#### WRITTEN INSTRUCTION:
Retype exactly the lines from the first one through the line with "from pxr import", including both ends; skip any pictures.

#### ENTRIES SUPPLIED:
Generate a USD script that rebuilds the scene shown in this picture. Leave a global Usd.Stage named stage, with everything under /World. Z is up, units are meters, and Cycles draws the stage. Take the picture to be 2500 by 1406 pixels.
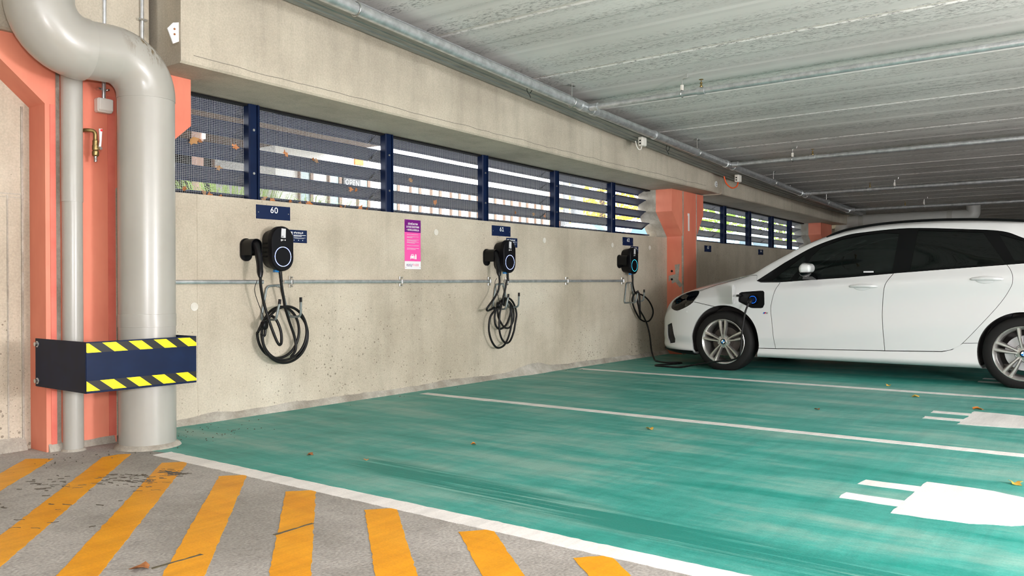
import math, random
import numpy as np
import trimesh
import manifold3d as m3
import shapely
import shapely.geometry as sg
from shapely import affinity
from scipy.interpolate import PchipInterpolator
import usdkit, meshkit
from pxr import Usd, UsdGeom, UsdLux, UsdShade, Gf, Sdf

stage = Usd.Stage.CreateInMemory()
UsdGeom.SetStageUpAxis(stage, UsdGeom.Tokens.z)
UsdGeom.SetStageMetersPerUnit(stage, 1.0)
WORLD = UsdGeom.Xform.Define(stage, '/World')
UsdGeom.Scope.Define(stage, '/World/Looks')
stage.SetDefaultPrim(WORLD.GetPrim())
random.seed(7)
RNG = np.random.default_rng(7)

# ------------------------------------------------------------------ camera
# x runs along the charger wall, y towards it, z up; the lens is 0.9 m above the floor.
EYE = (0.0, 0.0, 0.9)
YAW, PITCH, ROLL, FPX = 0.92288772, -0.00464829, -0.00298705, 2049.41
fw = np.array([math.sin(YAW), math.cos(YAW), 0]); rt = np.array([math.cos(YAW), -math.sin(YAW), 0]); up = np.array([0, 0, 1.0])
fw2, up2 = fw * math.cos(PITCH) + up * math.sin(PITCH), up * math.cos(PITCH) - fw * math.sin(PITCH)
rt3, up3 = rt * math.cos(ROLL) + up2 * math.sin(ROLL), up2 * math.cos(ROLL) - rt * math.sin(ROLL)
cam = UsdGeom.Camera.Define(stage, '/World/camera')
cam.AddTransformOp().Set(Gf.Matrix4d(*[float(v) for v in (*rt3, 0, *up3, 0, *(-fw2), 0, *EYE, 1)]))
cam.CreateHorizontalApertureAttr(36.0)
cam.CreateVerticalApertureAttr(36.0 * 1406 / 2500)
cam.CreateFocalLengthAttr(36.0 * FPX / 2500)
cam.CreateClippingRangeAttr((0.05, 500.0))
cam.CreateExposureAttr(0.0)

# ------------------------------------------------------------------ light
# daylight outside (pale hazy sky and a sun) and the photographer's flash just above the lens
sky = UsdLux.DomeLight.Define(stage, '/World/sky_light')
sky.CreateColorAttr((0.94, 0.97, 1.0)); sky.CreateIntensityAttr(3.5)
sun = UsdLux.DistantLight.Define(stage, '/World/sun_light')
sun.CreateAngleAttr(0.6); sun.CreateColorAttr((1.0, 0.93, 0.82)); sun.CreateIntensityAttr(12.0)
sun.AddRotateXYZOp().Set((58, 0, 25))
fp = np.array(EYE) + rt3 * 0.07 + up3 * 0.22
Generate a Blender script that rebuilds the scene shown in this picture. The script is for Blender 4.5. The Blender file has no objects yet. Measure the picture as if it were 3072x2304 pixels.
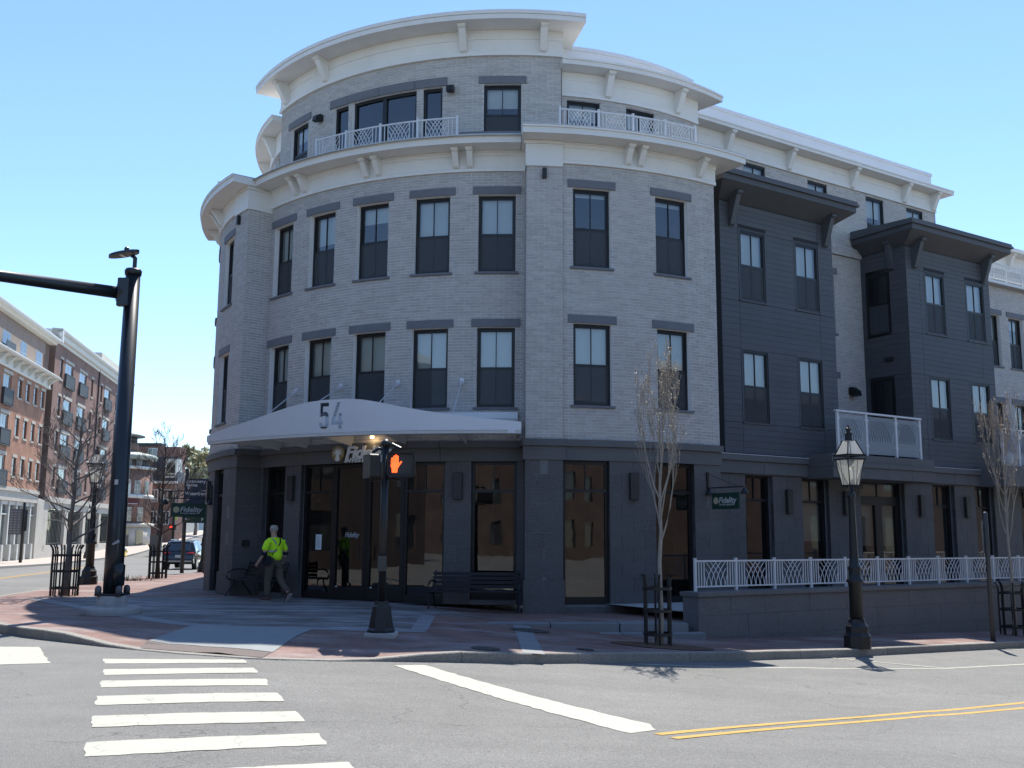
import bpy, bmesh, math, random
from math import sin, cos, pi, radians, atan2, hypot
from mathutils import Vector, Matrix
random.seed(7)
SC = bpy.context.scene
COL = SC.collection

# ------------------------------------------------------------------ camera
PITCH, ROLL, FPX = 0.15012, -0.00659, 2992.8
cam_d = bpy.data.cameras.new('camera')
cam_d.sensor_fit = 'HORIZONTAL'; cam_d.sensor_width = 36.0
cam_d.lens = 36.0 * FPX / 3072.0
cam_d.clip_start = 0.1; cam_d.clip_end = 3000
cam = bpy.data.objects.new('camera', cam_d); COL.objects.link(cam)
cam.matrix_world = Matrix.Translation((0, 0, 1.6)) @ Matrix.Rotation(pi / 2 + PITCH, 4, 'X') @ Matrix.Rotation(-ROLL, 4, 'Z')
SC.camera = cam

# ------------------------------------------------------------------ sky, sun, exposure
SUN_AZ = atan2(0.20, 0.975)          # from +Y towards +X
SUN_EL = radians(60.0)
w = bpy.data.worlds.new('World'); SC.world = w; w.use_nodes = True
nt = w.node_tree
for n in list(nt.nodes): nt.nodes.remove(n)
sky = nt.nodes.new('ShaderNodeTexSky'); sky.sky_type = 'NISHITA'; sky.sun_disc = False
sky.sun_elevation = SUN_EL; sky.sun_rotation = SUN_AZ
sky.air_density = 0.9; sky.dust_density = 0.0; sky.ozone_density = 5.0; sky.altitude = 0
bg = nt.nodes.new('ShaderNodeBackground'); bg.inputs[1].default_value = 0.118
wo = nt.nodes.new('ShaderNodeOutputWorld')
nt.links.new(sky.outputs[0], bg.inputs[0]); nt.links.new(bg.outputs[0], wo.inputs[0])
sun_d = bpy.data.lights.new('sun', 'SUN'); sun_d.energy = 4.0; sun_d.angle = radians(0.53); sun_d.color = (1.0, 0.955, 0.88)
sun = bpy.data.objects.new('sun', sun_d); COL.objects.link(sun)
sv = Vector((sin(SUN_AZ) * cos(SUN_EL), cos(SUN_AZ) * cos(SUN_EL), sin(SUN_EL)))
sun.rotation_euler = sv.to_track_quat('Z', 'Y').to_euler()
sun.location = (0, 0, 40)
SC.view_settings.view_transform = 'Standard'; SC.view_settings.look = 'None'
SC.view_settings.exposure = 1.15; SC.view_settings.gamma = 1.0
SC.view_settings.use_curve_mapping = False
try:
    SC.cycles.max_bounces = 8; SC.cycles.transparent_max_bounces = 12
except Exception: pass

# ------------------------------------------------------------------ ground heights
def ss(a, b, x):
    t = min(1.0, max(0.0, (x - a) / (b - a))); return t * t * (3 - 2 * t)
def road_z(x, y):
    A = (.5 * ss(-4, 6, x) + .033 * max(0, x - 5)) * ss(5, 16, y)
    B = .0136 * max(0, min(y, 70) - 30)
    U = .034 * max(0, min(y, 175) - 98) * ss(-18, -30, x)
    return -.15 - A - B + U

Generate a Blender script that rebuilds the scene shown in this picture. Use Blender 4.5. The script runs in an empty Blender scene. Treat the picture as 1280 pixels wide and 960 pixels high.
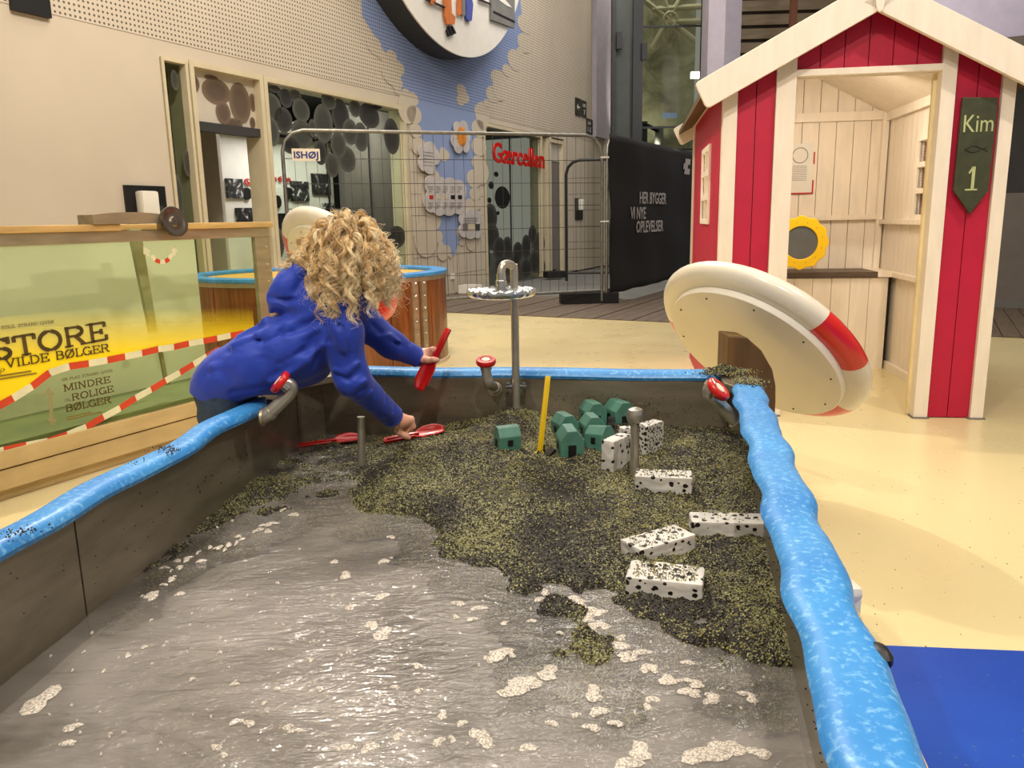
import bpy, bmesh, math, random
import numpy as np
from mathutils import Vector, Matrix
from math import sin, cos, pi, radians
random.seed(7); RNG = np.random.default_rng(7)
SC = bpy.context.scene
COL = SC.collection
# ------------------------------------------------------------------ camera, world, lights
CAM_H = 1.05; FPX = 1000.0
_dn = Vector((95., -4854., FPX)).normalized(); _up = -_dn
_fw = (Vector((0, 0, 1)) - _up * _up[2]).normalized()
_rt = _fw.cross(_up)
if _rt[0] < 0: _rt = -_rt
AX = [_rt, _fw, _up]                               # world axes written in camera coords (right, up, forward)
cam = bpy.data.cameras.new('camera'); camo = bpy.data.objects.new('camera', cam); COL.objects.link(camo)
cam.sensor_width = 36.0; cam.lens = 36.0 * FPX / 1280.0; cam.clip_start = 0.05; cam.clip_end = 200
R_ = Matrix(((_rt[0], _rt[1], -_rt[2]), (_fw[0], _fw[1], -_fw[2]), (_up[0], _up[1], -_up[2])))
camo.matrix_world = Matrix.Translation((0, 0, CAM_H)) @ R_.to_4x4()
SC.camera = camo
vs = SC.view_settings; vs.view_transform = 'Standard'; vs.look = 'None'; vs.gamma = 1; vs.exposure = 0.08
w = bpy.data.worlds.new('hall_light'); SC.world = w; w.use_nodes = True
w.node_tree.nodes['Background'].inputs[0].default_value = (1.0, .92, .82, 1)
w.node_tree.nodes['Background'].inputs[1].default_value = 0.33
def lamp(kind, loc, target, power, color=(1, .89, .76), size=.3, spot=None, blend=.4, sy=None):
    l = bpy.data.lights.new(kind.lower() + '_lamp', kind); o = bpy.data.objects.new(kind.lower() + '_lamp', l); COL.objects.link(o)
    l.energy = power; l.color = color
    if kind == 'AREA':
        l.size = size
        if sy: l.shape = 'RECTANGLE'; l.size_y = sy
    else: l.shadow_soft_size = size
    if spot: l.spot_size = radians(spot); l.spot_blend = blend
    o.location = loc; d = Vector(target) - Vector(loc); o.rotation_euler = d.to_track_quat('-Z', 'Y').to_euler()
    return o
lamp('SPOT', (-1.3, 5.4, 5.0), (.6, 2.6, .3), 480, size=.06, spot=75)       # key on the basin and buoy, from behind left
lamp('SPOT', (.2, -1.6, 4.6), (1.6, 4.0, .8), 420, size=.08, spot=70)       # front spot on the hut
lamp('SPOT', (-1.6, -.6, 4.4), (-.2, 2.0, .5), 330, size=.12, spot=75)      # front left spot on the child and basin
lamp('SPOT', (2.9, 1.2, 4.8), (1.4, 2.6, 0), 300, size=.1, spot=80)
lamp('AREA', (0, 2.5, 5.6), (0, 2.6, 0), 110, size=4.0)
lamp('AREA', (-1.5, 7.5, 6.5), (-1.2, 8.5, 0), 260, size=4.0)
lamp('AREA', (1.5, 12.0, 6.5), (1.2, 13, 0), 200, color=(1, .93, .86), size=3.0)
lamp('SPOT', (-.5, 4.2, 5.0), (-2.6, 7.6, 1.8), 500, size=.3, spot=80)
def ray(px, py):
    c = Vector((px - 640, 480 - py, FPX)); return Vector((AX[0].dot(c), AX[1].dot(c), AX[2].dot(c)))
CO = Vector((0, 0, CAM_H))
def onz(px, py, z=0.):
    r = ray(px, py); return CO + r * ((z - CAM_H) / r[2])
def ony(px, py, y):
    r = ray(px, py); return CO + r * (y / r[1])
def onpl(px, py, p, n):
    r = ray(px, py); return CO + r * ((Vector(p) - CO).dot(n) / r.dot(n))
# ------------------------------------------------------------------ materials
def lin(c):
    return tuple(((x / 255) / 12.92 if x / 255 <= .04045 else ((x / 255 + .055) / 1.055) ** 2.4) for x in c) + (1,)
MATS = {}
class NT:
    def __init__(s, m): s.m = m; s.t = m.node_tree; s.b = s.t.nodes['Principled BSDF']
    def n(s, typ, **kw):
        nd = s.t.nodes.new(typ)
        for k, v in kw.items():
            if k.startswith('_'): nd.inputs[k[1:].replace('_', ' ')].default_value = v
            else: setattr(nd, k, v)
        return nd
    def l(s, a, b): s.t.links.new(a, b)
    def math(s, op, a, b=None, clamp=False):
        nd = s.t.nodes.new('ShaderNodeMath'); nd.operation = op; nd.use_clamp = clamp
        for i, x in enumerate((a, b)):
            if x is None: continue
            if isinstance(x, (int, float)): nd.inputs[i].default_value = x
            else: s.l(x, nd.inputs[i])
        return nd.outputs[0]
    def coord(s, kind='Object', scale=(1, 1, 1)):
        c = s.n('ShaderNodeTexCoord'); mp = s.n('ShaderNodeMapping'); mp.inputs['Scale'].default_value = scale
        s.l(c.outputs[kind], mp.inputs[0]); return mp.outputs[0]
    def noise(s, vec, scale, detail=4, rough=.55, dist=0):
        nd = s.n('ShaderNodeTexNoise'); nd.inputs['Scale'].default_value = scale; nd.inputs['Detail'].default_value = detail
        nd.inputs['Roughness'].default_value = rough; nd.inputs['Distortion'].default_value = dist
        s.l(vec, nd.inputs['Vector']); return nd.outputs[0]
    def vor(s, vec, scale, out=0, feature='F1'):
        nd = s.n('ShaderNodeTexVoronoi'); nd.feature = feature; nd.inputs['Scale'].default_value = scale; s.l(vec, nd.inputs['Vector']); return nd.outputs[out]
    def ramp(s, fac, stops, interp='LINEAR'):
        nd = s.n('ShaderNodeValToRGB'); cr = nd.color_ramp; cr.interpolation = interp
        while len(cr.elements) < len(stops): cr.elements.new(.5)
        for e, (p, c) in zip(cr.elements, stops): e.position = p; e.color = c if len(c) == 4 else lin(c)
        s.l(fac, nd.inputs[0]); return nd.outputs[0]
    def mix(s, fac, a, b, mode='MIX'):
        nd = s.n('ShaderNodeMix', data_type='RGBA', blend_type=mode)
        for i, x in ((0, fac), (6, a), (7, b)):
            if isinstance(x, (int, float, tuple)): nd.inputs[i].default_value = x
            else: s.l(x, nd.inputs[i])
        return nd.outputs[2]
    def bump(s, h, strength=.3, dist=.01):
        nd = s.n('ShaderNodeBump'); nd.inputs['Strength'].default_value = strength; nd.inputs['Distance'].default_value = dist
        s.l(h, nd.inputs['Height']); s.l(nd.outputs[0], s.b.inputs['Normal']); return nd
def mat(name, col, rough=.5, metal=0, var=0.08, scale=6., bump=None, stretch=(1, 1, 1), spec=None, coat=0, emit=None, col2=None, trans=None):
    if name in MATS: return MATS[name]
    m = bpy.data.materials.new(name); m.use_nodes = True; t = NT(m); b = t.b
    b.inputs['Roughness'].default_value = rough; b.inputs['Metallic'].default_value = metal
    if spec is not None: b.inputs['Specular IOR Level'].default_value = spec
    if coat: b.inputs['Coat Weight'].default_value = coat; b.inputs['Coat Roughness'].default_value = .1
    v = t.coord('Object', stretch); nz = t.noise(v, scale)
    c = lin(col); d = lin(col2) if col2 else tuple(x * (1 - 2.2 * var) for x in c[:3]) + (1,)
    e = c if col2 else tuple(min(1, x * (1 + var)) for x in c[:3]) + (1,)
    t.l(t.ramp(nz, [(.3, d), (.7, e)]), b.inputs['Base Color'])
    if bump: t.bump(t.noise(t.coord('Object', stretch), bump[0], 3), bump[1], .01)
    if emit: b.inputs['Emission Color'].default_value = lin(emit[0]); b.inputs['Emission Strength'].default_value = emit[1]
    MATS[name] = m; return m
def newmat(name):
    m = bpy.data.materials.new(name); m.use_nodes = True; MATS[name] = m; return m, NT(m)
def glass_mat(name, col=(1, 1, 1), tint=.9, refl=.12):
    m = bpy.data.materials.new(name); m.use_nodes = True; t = NT(m); nt = m.node_tree
    tr = t.n('ShaderNodeBsdfTransparent'); tr.inputs[0].default_value = tuple(x * tint for x in col) + (1,)
    gl = t.n('ShaderNodeBsdfGlossy'); gl.inputs['Roughness'].default_value = .03
    lw = t.n('ShaderNodeLayerWeight'); lw.inputs[0].default_value = refl
    mx = t.n('ShaderNodeMixShader'); t.l(lw.outputs['Fresnel'], mx.inputs[0]); t.l(tr.outputs[0], mx.inputs[1]); t.l(gl.outputs[0], mx.inputs[2])
    nt.links.new(mx.outputs[0], nt.nodes['Material Output'].inputs[0]); MATS[name] = m; return m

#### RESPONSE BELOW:
Generate a USD script that rebuilds the scene shown in this picture. Leave a global Usd.Stage named stage, with everything under /World. Z is up, units are meters, and Cycles draws the stage. Take the picture to be 2500 by 1406 pixels.
import math, random
import numpy as np
import trimesh
import manifold3d as m3
import shapely
import shapely.geometry as sg
from shapely import affinity
from scipy.interpolate import PchipInterpolator
import usdkit, meshkit
from pxr import Usd, UsdGeom, UsdLux, UsdShade, Gf, Sdf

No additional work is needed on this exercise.